Triggering tipsiness is one much-valued feature of beer, but not the be-all-and-end-all.
A first, beer and ale were thought preferable to gin because gin made you bad at holding babies, while on beer, you could simultaneously catch up on some reading, spend quality time with your other half, and balance fish on your head:
Then, in the 19th century, people got excited about lager because there was a belief that, unlike British beer, it didn’t really get you drunk, or make you rowdy.

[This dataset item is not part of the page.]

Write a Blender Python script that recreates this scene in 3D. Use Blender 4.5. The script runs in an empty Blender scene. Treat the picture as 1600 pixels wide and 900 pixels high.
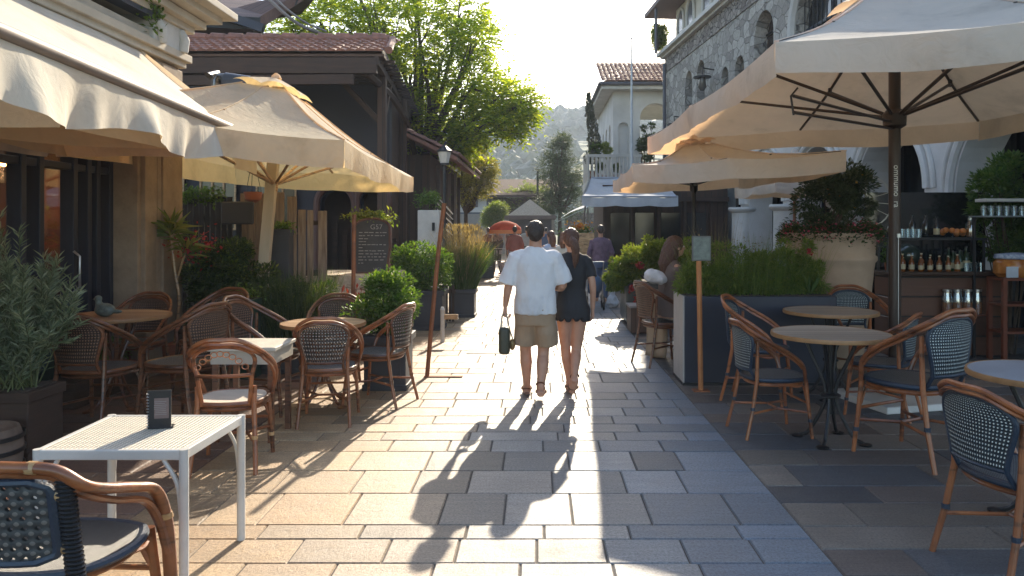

Meanwhile, temperance folk and Methodists chugged down fermented herb, fruit or vegetable ‘beer’ with quiet consciences because, in the words of one commentator, they ‘believed — or made pretence of believing — that it was non-intoxicating’. A typical recipe might include a couple of pounds of sugar and call for the brew to be fermented for a few days in the cauldron, before continuing to work in the bottle until the cork was ready to fly. We haven’t crunched the numbers but we’d guess most of these came out at 2-2.5% alcohol by volume.
Then there were drinks which really were barely fermented at all — just enough to give them a bit of fizz, and perhaps to see off the bugs. Here’s a description from the marvellous 1877 book Street Life in London:
[Three] pounds of ginger are generally used for nine gallons of water, and will make altogether a gross of ginger-beer. The poor who make ginger-beer do not, however, possess stew-pans that will hold nine gallons ; and, therefore, do not scruple to resort to the copper. This disgusting habit of boiling ginger in the same vessel which serves for washing the dirty linen of several families is, I fear, extensively practised… When the strength of the ginger has been extracted by boiling, a little lemon acid, some essence of cloves, loaf sugar, and yeast have to be added. The mixture can then be bottled, and should be left to stand twenty-four hours.
Dirty socks aside, it probably tasted a bit like those posh glass-bottled ginger beers found in museum gift shops and English Heritage cafes, which is what we tend to turn to on really hot summer’s days when there isn’t a pub at hand.
Somewhere along the line, though, we seem to have lost almost everything else between 0% and 3% ABV, which is a shame.
Main image: ‘Ginger Beer Makers and Mush Fakers’ from Street Life in London.
8 replies on “The Temperance Spectrum”
I have my fingers permanently crossed that some time soon the Wheel of Suddenly-Fashionable Obscure Beer Styles will come to rest on kvass.
I used to make ginger beer with a ginger beer plant as a kid – you ‘feed’ the yeast with ginger and sugar for a week, then strain the water it’s sitting in and add it to about a gallon of water (probably other ingredients at this stage). One year something went slightly wrong (presumably we didn’t filter the yeast out properly) and most of the batch fermented while we were away on holiday. To my early-teen tastebuds it just tasted weird, but it had a definite alcoholic kick to it. I’d recommend it, the next hot summer we get.
In its non-alcoholic form it did taste a bit like (e.g.) Fentiman’s ye-olde ginger beer, but less sweet. Fermented, the closest thing to it I’ve come across was Brendan Dobbin’s bottled alcoholic ginger beer – perhaps it actually was fermented ginger beer, unlike the (ginger) beers Marble & others produce these days.
I enjoyed West Coast Ginger Beer in cask in my own boozer which I had driven to Manchester to collect from ‘the estate’. I have now given up trying ginger beers because the beers never, ever come close to Dobbin. My go to summer drink is a ginger beer bitter shandy.
The 1930 Womens Institute book Cornish Recipes calls that mix a ‘shandy gaff’.
In a hotel and bar management book that I read from the 1960ish period I recall that ginger beer was the original shandy and lemonade at that time had become the popular choice. The author was asking that staff were to ask the patron for clarification.
A friend’s father was mortified to be served a ginger beer with lemonade when he had asked for a ginger beer shandy.
What would they mean by ‘gaff’? Odd word.
The loss of these styles seems to be pretty recent – at Christmas, my Great Aunt mentioned how she used to make ginger beer, until she left it in the garden on a hot day and the bottles exploded. I guess that would have been 1960s.
These days, I guess it’s only really practical for homebrewing, since they’re mostly partially fermented.
15 years ago when I was home brewing at a great pace, I would make a 1.5% Jamaican ginger beer taken from the book “Clonebrews” – very tasty stuff.
Many of the original temperance drinks are now kids soft drinks, and have evolved sweeter recipes, being cheaper to produce and more acceptable to parents and teachers if formulated rather than brewed. Vimto remains the greatest drink known to man and I take it with me in my luggage to foreign parts along with yorkshire gold tea bags, parma violets and cadbury dairy milk.
There is demand out there for drier adult soft drinks but I would expect them to conform with modern health concerns.